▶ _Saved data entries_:

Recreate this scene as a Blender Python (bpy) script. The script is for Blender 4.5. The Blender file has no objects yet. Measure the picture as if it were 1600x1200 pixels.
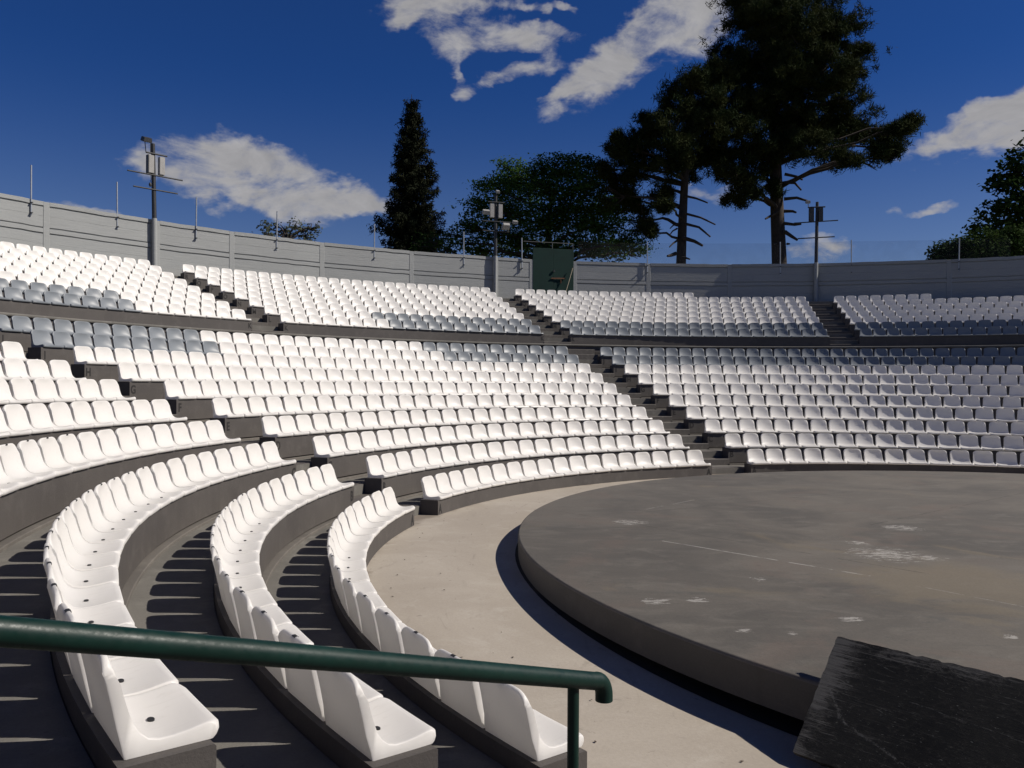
import bpy, bmesh, math, random
import numpy as np
from mathutils import Vector, Matrix

random.seed(7); RNG = np.random.default_rng(11)
SC = bpy.context.scene
COL = SC.collection
rad, deg = math.radians, math.degrees
PI = math.pi

# ------------------------------------------------------------------ measured layout
CX, CY = 7.872, 10.002           # centre of the theatre; camera stands over (0, 0)
RA, DR, H = 9.479, 0.9566, 0.306  # lower tier: lip radius of row A, row depth, rise
RK, DK, ZK, HK = 20.479, 0.9103, 3.590, 0.2922   # upper tier, row K on
P = 0.46                          # seat spacing
TH0, W0 = rad(-134.9), 1.17
TH1, W1 = rad(-74.43), 0.521
TH2, W2 = rad(-17.39), 0.544
TH3 = rad(39.6)
U0, U1, U2, U3, U4 = rad(-75.8), rad(-46.69), rad(-17.78), rad(11.63), rad(41.0)
WU = 0.533
RS, ZS = 7.79, 0.02               # stage
FLOOR_Z = -0.25
SUN_AZ, SUN_EL = 93.0, 42.0
LOW = 'ABCDEFGHIJ'; UP = 'KLMNOPQR'
def lowR(i): return RA + i * DR
def lowZ(i): return i * H
def upR(i): return RK + i * DK
def upZ(i): return ZK + i * HK
WALK_Z = ZK - 0.40
RWALK = lowR(9) + DR              # wall behind row J
def pol(R, th, z=0.0): return Vector((CX + R * math.sin(th), CY + R * math.cos(th), z))

# ------------------------------------------------------------------ camera
F_PX, PITCH, ROLL, CAM_Z = 1302.36, 0.0009, 0.0051, 1.811
cam_d = bpy.data.cameras.new('camera'); cam = bpy.data.objects.new('camera', cam_d); COL.objects.link(cam)
cam_d.sensor_width = 36.0; cam_d.lens = F_PX / 1600 * 36.0
cam_d.clip_start = 0.05; cam_d.clip_end = 6000
cam.matrix_world = Matrix.Translation((0, 0, CAM_Z)) @ Matrix.Rotation(PI / 2 + PITCH, 4, 'X') @ Matrix.Rotation(ROLL, 4, 'Z')
SC.camera = cam
def ray(px, py):
    cr, sr = math.cos(ROLL), math.sin(ROLL); cp, sp = math.cos(PITCH), math.sin(PITCH)
    du, dv = px - 800, py - 600
    u = du * cr + dv * sr; v = -du * sr + dv * cr
    dx, dy, dz = u / F_PX, 1.0, -v / F_PX
    return Vector((dx, dy * cp - dz * sp, dy * sp + dz * cp))
def at_y(px, py, Y): r = ray(px, py); return Vector((r.x * Y, Y, CAM_Z + r.z * Y))
def at_z(px, py, z): r = ray(px, py); t = (z - CAM_Z) / r.z; return Vector((r.x * t, r.y * t, z))
def project(p):
    d = p - Vector((0, 0, CAM_Z))
    if d.y < 0.05: return None
    return 800 + F_PX * d.x / d.y, 600 - F_PX * d.z / d.y, d.y

# ------------------------------------------------------------------ material helpers
class NT:
    def __init__(s, name):
        s.m = bpy.data.materials.new(name); s.m.use_nodes = True
        s.t = s.m.node_tree; s.t.nodes.clear()
        s.out = s.t.nodes.new('ShaderNodeOutputMaterial')
    def n(s, typ, **kw):
        nd = s.t.nodes.new(typ)
        for k, v in kw.items():
            if k.startswith('i_'): 
                key = k[2:]; key = int(key) if key.isdigit() else key.replace('_', ' ')
                nd.inputs[key].default_value = v
            else: setattr(nd, k, v)
        return nd
    def l(s, a, b): s.t.links.new(a, b)
    def val(s, x, sock):
        if hasattr(x, 'is_linked') or hasattr(x, 'links'): s.l(x, sock)
        else: sock.default_value = x
    def math(s, op, a, b=0.0, c=None, clamp=False):
        nd = s.n('ShaderNodeMath', operation=op, use_clamp=clamp)
        s.val(a, nd.inputs[0]); s.val(b, nd.inputs[1])
        if c is not None: s.val(c, nd.inputs[2])
        return nd.outputs[0]
    def ramp(s, fac, lo, hi, a=0.0, b=1.0):
        nd = s.n('ShaderNodeMapRange', interpolation_type='SMOOTHSTEP')
        s.val(fac, nd.inputs[0]); nd.inputs[1].default_value = lo; nd.inputs[2].default_value = hi
        nd.inputs[3].default_value = a; nd.inputs[4].default_value = b
        return nd.outputs[0]
    def noise(s, vec, scale, detail=4, rough=0.55, dist=0.0):
        nd = s.n('ShaderNodeTexNoise'); s.l(vec, nd.inputs['Vector'])
        nd.inputs['Scale'].default_value = scale; nd.inputs['Detail'].default_value = detail
        nd.inputs['Roughness'].default_value = rough; nd.inputs['Distortion'].default_value = dist
        return nd.outputs[0]
    def mix(s, fac, a, b):
        nd = s.n('ShaderNodeMix', data_type='RGBA')
        s.val(fac, nd.inputs[0])
        for x, k in ((a, 6), (b, 7)):
            if isinstance(x, tuple): nd.inputs[k].default_value = (*x, 1) if len(x) == 3 else x
            else: s.l(x, nd.inputs[k])
        return nd.outputs[2]
    def mapping(s, vec, scale=(1, 1, 1), rot=(0, 0, 0), loc=(0, 0, 0)):
        nd = s.n('ShaderNodeMapping'); s.l(vec, nd.inputs[0])
        nd.inputs['Scale'].default_value = scale; nd.inputs['Rotation'].default_value = rot; nd.inputs['Location'].default_value = loc
        return nd.outputs[0]
    def obj(s): return s.n('ShaderNodeTexCoord').outputs['Object']
    def pos(s): return s.n('ShaderNodeNewGeometry').outputs['Position']
    def bsdf(s, color, rough=0.7, spec=0.4, bump=None, bstr=0.2, bdist=0.01, **kw):
        b = s.n('ShaderNodeBsdfPrincipled')
        if isinstance(color, tuple): b.inputs['Base Color'].default_value = (*color, 1)
        else: s.l(color, b.inputs['Base Color'])
        s.val(rough, b.inputs['Roughness']); b.inputs['Specular IOR Level'].default_value = spec
        for k, v in kw.items(): b.inputs[k].default_value = v
        if bump is not None:
            bp = s.n('ShaderNodeBump'); bp.inputs['Strength'].default_value = bstr; bp.inputs['Distance'].default_value = bdist
            s.l(bump, bp.inputs['Height']); s.l(bp.outputs[0], b.inputs['Normal'])
        s.l(b.outputs[0], s.out.inputs[0])
        return b

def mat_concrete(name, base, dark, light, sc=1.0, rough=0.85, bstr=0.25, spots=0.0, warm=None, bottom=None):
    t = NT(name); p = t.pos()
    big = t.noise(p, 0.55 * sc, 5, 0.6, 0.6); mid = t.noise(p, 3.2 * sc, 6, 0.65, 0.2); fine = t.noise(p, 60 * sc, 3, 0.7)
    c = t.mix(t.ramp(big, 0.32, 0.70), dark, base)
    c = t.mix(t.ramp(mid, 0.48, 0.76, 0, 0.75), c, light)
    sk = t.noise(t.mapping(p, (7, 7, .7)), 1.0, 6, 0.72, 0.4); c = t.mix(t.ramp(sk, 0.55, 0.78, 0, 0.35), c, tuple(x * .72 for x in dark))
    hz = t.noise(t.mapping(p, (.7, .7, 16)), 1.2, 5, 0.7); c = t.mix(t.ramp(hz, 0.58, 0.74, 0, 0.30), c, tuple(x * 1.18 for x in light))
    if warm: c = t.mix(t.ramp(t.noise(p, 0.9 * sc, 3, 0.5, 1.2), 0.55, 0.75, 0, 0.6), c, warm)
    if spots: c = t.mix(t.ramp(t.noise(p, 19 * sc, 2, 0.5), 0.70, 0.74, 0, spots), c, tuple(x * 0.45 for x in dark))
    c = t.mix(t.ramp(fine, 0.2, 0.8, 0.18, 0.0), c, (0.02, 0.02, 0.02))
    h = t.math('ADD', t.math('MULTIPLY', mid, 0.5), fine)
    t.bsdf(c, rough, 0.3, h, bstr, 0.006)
    return t.m

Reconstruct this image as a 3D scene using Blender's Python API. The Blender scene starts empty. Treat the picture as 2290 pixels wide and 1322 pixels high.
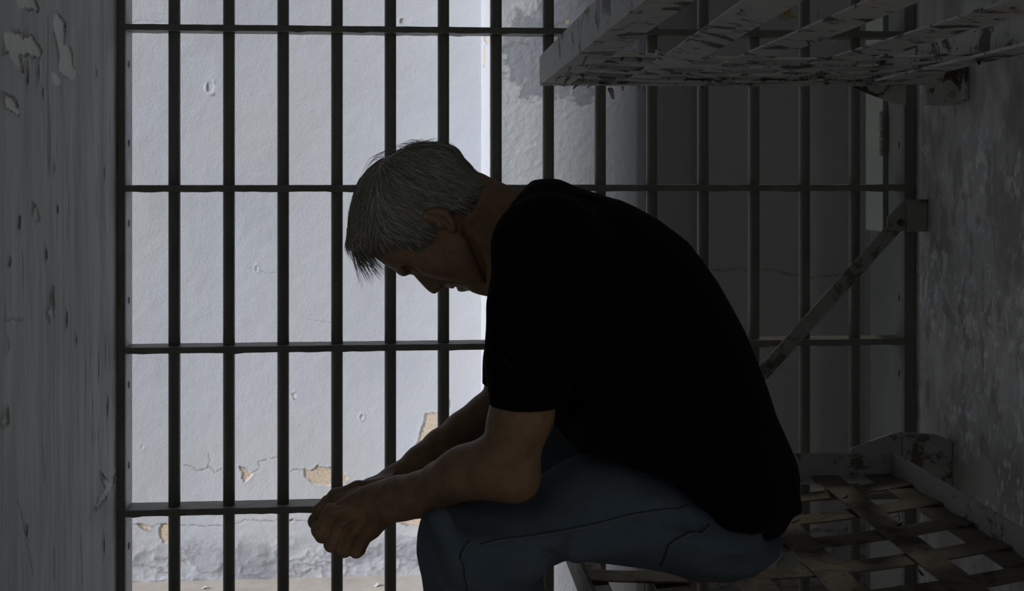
import bpy, bmesh, math, random
import numpy as np
from mathutils import Vector, Matrix
from mathutils.bvhtree import BVHTree

random.seed(7)
RNG = np.random.default_rng(11)
C = bpy.context.scene.collection

# ------------------------------------------------------------------ camera model
F = 2700.0                      # focal length in pixels of the 2290 px frame
YAW = math.radians(4.7)
CAMH = 1.10
CX, HOR = 1145.0, 380.0
CAM = np.array([0.0, 0.0, CAMH])
RT = np.array([math.cos(YAW), -math.sin(YAW), 0.0])
FW = np.array([math.sin(YAW), math.cos(YAW), 0.0])
UP = np.array([0.0, 0.0, 1.0])


def ray(px, py):
    return FW + (px - CX) / F * RT + (HOR - py) / F * UP


def onY(px, py, y):
    r = ray(px, py)
    return CAM + r * (y / r[1])


def onX(px, py, x):
    r = ray(px, py)
    return CAM + r * (x / r[0])


def onZ(px, py, z):
    r = ray(px, py)
    return CAM + r * ((z - CAMH) / r[2])


# ------------------------------------------------------------------ object helpers
def mesh_obj(name, verts, faces, mat, parent=None, smooth=False):
    me = bpy.data.meshes.new(name)
    me.from_pydata([tuple(v) for v in verts], [], [tuple(f) for f in faces])
    me.update()
    if smooth:
        me.polygons.foreach_set('use_smooth', np.ones(len(me.polygons), dtype=bool))
    if mat:
        me.materials.append(mat)
    o = bpy.data.objects.new(name, me)
    C.objects.link(o)
    if parent:
        o.parent = parent
    return o


def bm_obj(name, bm, mat, parent=None, smooth=False):
    me = bpy.data.meshes.new(name)
    bm.to_mesh(me)
    bm.free()
    if smooth:
        me.polygons.foreach_set('use_smooth', np.ones(len(me.polygons), dtype=bool))
    if mat:
        me.materials.append(mat)
    o = bpy.data.objects.new(name, me)
    C.objects.link(o)
    if parent:
        o.parent = parent
    return o


def thing(name, label, cat, group=None):
    o = bpy.data.objects.new(name, None)
    o.empty_display_size = 0.1
    C.objects.link(o)
    o['label'] = label
    o['category'] = cat
    if group:
        o['group'] = group
    return o


def tag(o, label, cat, group=None):
    o['label'] = label
    o['category'] = cat
    if group:
        o['group'] = group
    return o


def struct(o):
    o['kind'] = 'structure'
    return o


def box_bm(bm, lo, hi, bevel=0.0, mat3=None):
    lo = Vector(lo); hi = Vector(hi)
    g = bmesh.ops.create_cube(bm, size=1.0)
    vs = g['verts']
    for v in vs:
        v.co = Vector((lo.x + (v.co.x + .5) * (hi.x - lo.x),
                       lo.y + (v.co.y + .5) * (hi.y - lo.y),
                       lo.z + (v.co.z + .5) * (hi.z - lo.z)))
    if bevel > 0:
        es = list({e for v in vs for e in v.link_edges})
        r = bmesh.ops.bevel(bm, geom=es, offset=bevel, segments=2, profile=0.5, affect='EDGES')
        vs = list({v for f in r['faces'] for v in f.verts} | {v for v in vs if v.is_valid})
    if mat3 is not None:
        for v in vs:
            v.co = mat3 @ v.co
    return vs


def frame_from(p, q, side):
    """Matrix whose X runs p->q, Y along side (made perpendicular), Z the rest."""
    p = Vector(p); q = Vector(q)
    x = (q - p).normalized()
    y = Vector(side)
    y = (y - x * y.dot(x)).normalized()
    z = x.cross(y)
    m = Matrix((x, y, z)).transposed().to_4x4()
    m.translation = p
    return m, (q - p).length


def cyl_bm(bm, p, q, r, seg=20, r2=None, caps=True):
    p = Vector(p); q = Vector(q)
    d = q - p
    m = Matrix.Translation((p + q) / 2) @ d.to_track_quat('Z', 'Y').to_matrix().to_4x4()
    bmesh.ops.create_cone(bm, cap_ends=caps, segments=seg, radius1=r, radius2=r if r2 is None else r2,
                          depth=d.length, matrix=m)


def tube(points, radii, seg=6):
    """verts, faces of a tube along points."""
    P = np.asarray(points, float)
    n = len(P)
    R = np.full(n, radii) if np.isscalar(radii) else np.asarray(radii, float)
    T = np.gradient(P, axis=0)
    T /= np.linalg.norm(T, axis=1)[:, None] + 1e-12
    ref = np.array([0.13, 0.2, 0.97])
    A = np.cross(T, ref); A /= np.linalg.norm(A, axis=1)[:, None] + 1e-12
    B = np.cross(T, A)
    ang = np.linspace(0, 2 * math.pi, seg, endpoint=False)
    V = (P[:, None, :] + R[:, None, None] * (np.cos(ang)[None, :, None] * A[:, None, :] + np.sin(ang)[None, :, None] * B[:, None, :]))
    V = V.reshape(-1, 3)
    f = []
    for i in range(n - 1):
        for k in range(seg):
            a = i * seg + k; b = i * seg + (k + 1) % seg
            f.append((a, b, b + seg, a + seg))
    f.append(tuple(range(seg - 1, -1, -1)))
    f.append(tuple((n - 1) * seg + k for k in range(seg)))
    return V, f


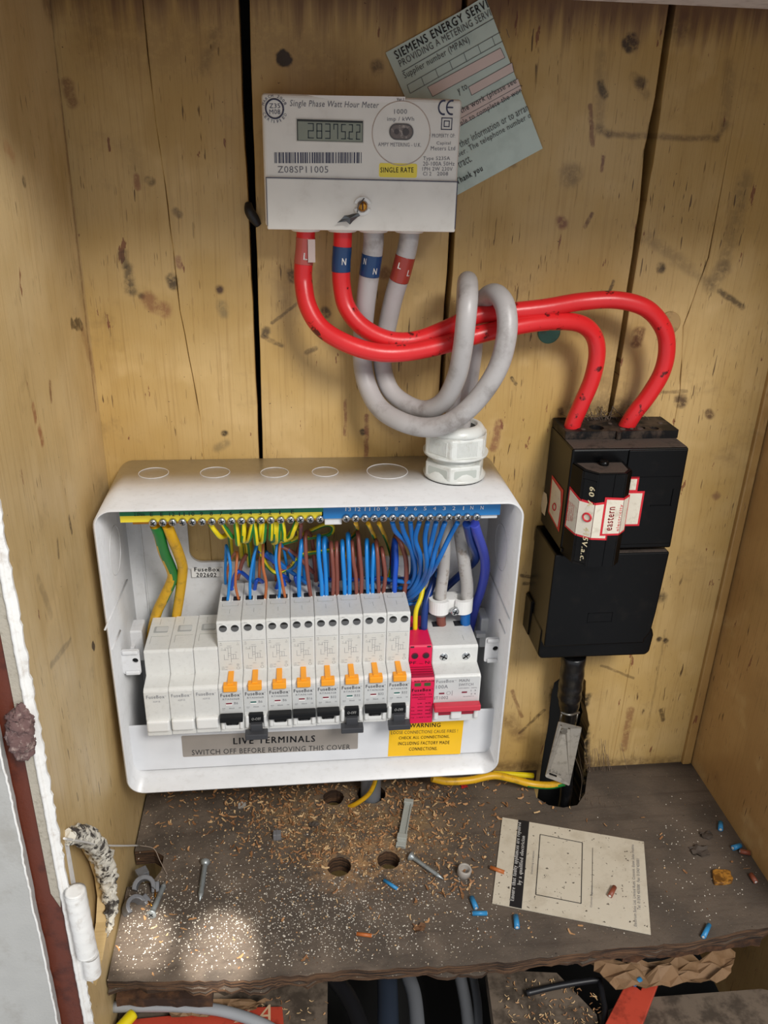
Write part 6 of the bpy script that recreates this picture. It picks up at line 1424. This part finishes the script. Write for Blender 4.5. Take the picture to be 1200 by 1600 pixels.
b = lumpy([P(30, 1103, y=FRONT-.003), P(33, 1130, y=FRONT-.003), P(35, 1160, y=FRONT-.003), P(39, 1186, y=FRONT-.003)], .0072, M('brown_fluff', '#6f5552', .95, dirt='#b8a59c', dirts=.7, dscale=260, bump=1., bscale=500), 9, 30, .35, lambda t: math.sqrt(max(.03, 1-(2*t-1)**2)))
tag(b.build('filler_lump'), 'rough brownish lump of old filler on the left frame beside the white edge', 'lump')
low2 = [P(100, 1310, x=XL+.004), P(130, 1315, x=XL+.005), P(165, 1321, x=XL+.006), P(218, 1321, z=.014)]
b = B(M('white_thread', '#dedbd6', .5)); b.tube(low2, .0007, 6); tag(b.build('white_wire'), 'thin white wire sticking out from the ragged wall hole over the corner', 'wire')
b = B(M('brown_thread', '#9a8a7c', .6)); b.tube([P(218, 1321, z=.014), P(240, 1326, z=.012), P(250, 1345, z=.006), P(261, 1366, z=.0015)], .0003, 5); tag(b.build('thread'), 'fine brown thread hanging from the white wire tip to the shelf', 'thread')
# cobweb strands
b = B(M('cobweb', '#54483e', .9)); rc = random.Random(4)
for _ in range(46):
    x = rc.gauss(945, 26); y = 668; pts = [P(x, y-rc.uniform(0, 4), y=-.012), P(x+rc.uniform(-14, 14), y-rc.uniform(6, 16), y=-.008), P(x+rc.uniform(-28, 28), y-rc.uniform(12, 34), y=-.001)]
    b.tube(pts, rc.uniform(.00010, .00035), 4, 4)
o = b.build('cobweb'); tag(o, 'dusty cobweb strands behind the top of the black cut-out', 'cobweb'); o['kind'] = 'stuff'
b = B(M('cobweb_pale', '#776555', .9))
for _ in range(26):
    x = rc.gauss(930, 14); pts = [P(x, 1180+rc.uniform(-30, 10), y=-.002), P(x+rc.uniform(-4, 14), 1215, y=-.010), P(x+rc.uniform(0, 26), rc.uniform(1225, 1262), z=.0008)]
    b.tube(pts, rc.uniform(.00008, .00022), 4, 4)
o = b.build('cobweb'); tag(o, 'thin cobweb strands on the boards right of the earthing tag', 'cobweb'); o['kind'] = 'stuff'
# narrow spot lamps added to imitate dappled sun on the shelf front
for nm, px, py, ang, pw in (('sun_patch_spot_a', 224, 1470, 2.6, 420), ('sun_patch_spot_b', 345, 1486, 3.0, 520)):
    q = P(px, py, z=0); spot(nm, (q.x+.22, q.y-.75, 1.0), q, ang, pw*.5, .9, .004)

# scraps among the dust on the shelf
def scrap(px, py, w_, h_, amp, mt, name, label, seed, cat):
    r_ = random.Random(seed); b = B(mt); c = P(px, py, z=0); n = 5; vs = []
    for j in range(n):
        for i in range(n): vs.append(c+Vector(((i/(n-1)-.5)*w_*(1+r_.uniform(-.3, .3)), (j/(n-1)-.5)*h_*(1+r_.uniform(-.3, .3)), .0006+abs(r_.gauss(0, amp)))))
    N_ = n*n; fs = [(j*n+i, j*n+i+1, (j+1)*n+i+1, (j+1)*n+i) for j in range(n-1) for i in range(n-1)]
    b.add(vs+[v_-Z1*.0005 for v_ in vs], fs+[tuple(N_+k for k in f[::-1]) for f in fs], False)
    return tag(b.build(name, None, c), label, cat)
LEAF = M('dead_leaf', '#4a4038', .8, dirt='#2a221c', dirts=.6, dscale=120)
scrap(1092, 1331, .013, .010, .0016, LEAF, 'dead_leaf', 'curled dark dead leaf on the right part of the shelf, nearer the card', 3, 'leaf')
scrap(1104, 1306, .010, .008, .0010, LEAF, 'dead_leaf', 'small dark dead leaf on the shelf near the right wall blue offcuts', 4, 'leaf')
scrap(655, 1452, .008, .006, .0012, M('brown_scrap', '#6b4a30', .8), 'bark_scrap', 'small brown curled scrap near the front edge middle of the shelf', 5, 'scrap')
scrap(725, 1229, .006, .005, .0010, M('red_scrap', '#b3232a', .4), 'plastic_scrap', 'tiny red plastic scrap in the shavings by the yellow earth cable', 6, 'scrap')
scrap(378, 1260, .006, .007, .0008, M('grey_scrap', '#a7a29b', .5), 'plaster_chip', 'pale grey plaster chip among the shavings under the enclosure', 7, 'scrap')
scrap(490, 1290, .009, .006, .0012, LEAF, 'bark_scrap', 'dark brown scrap lying in the shavings left of the drilled holes', 8, 'scrap')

▶ _Instructions to follow_:
Please take the lines from the beginning of the data above through the line holding "PI = math.pi" and transcribe them exactly, without any pictures.

▶ _The response_:
Recreate this scene as a Blender Python (bpy) script. The script is for Blender 4.5. The Blender file has no objects yet. Measure the picture as if it were 1600x1200 pixels.
import bpy, bmesh, math, random
import numpy as np
from mathutils import Vector, Matrix

random.seed(7); RNG = np.random.default_rng(11)
SC = bpy.context.scene
COL = SC.collection
rad, deg = math.radians, math.degrees
PI = math.pi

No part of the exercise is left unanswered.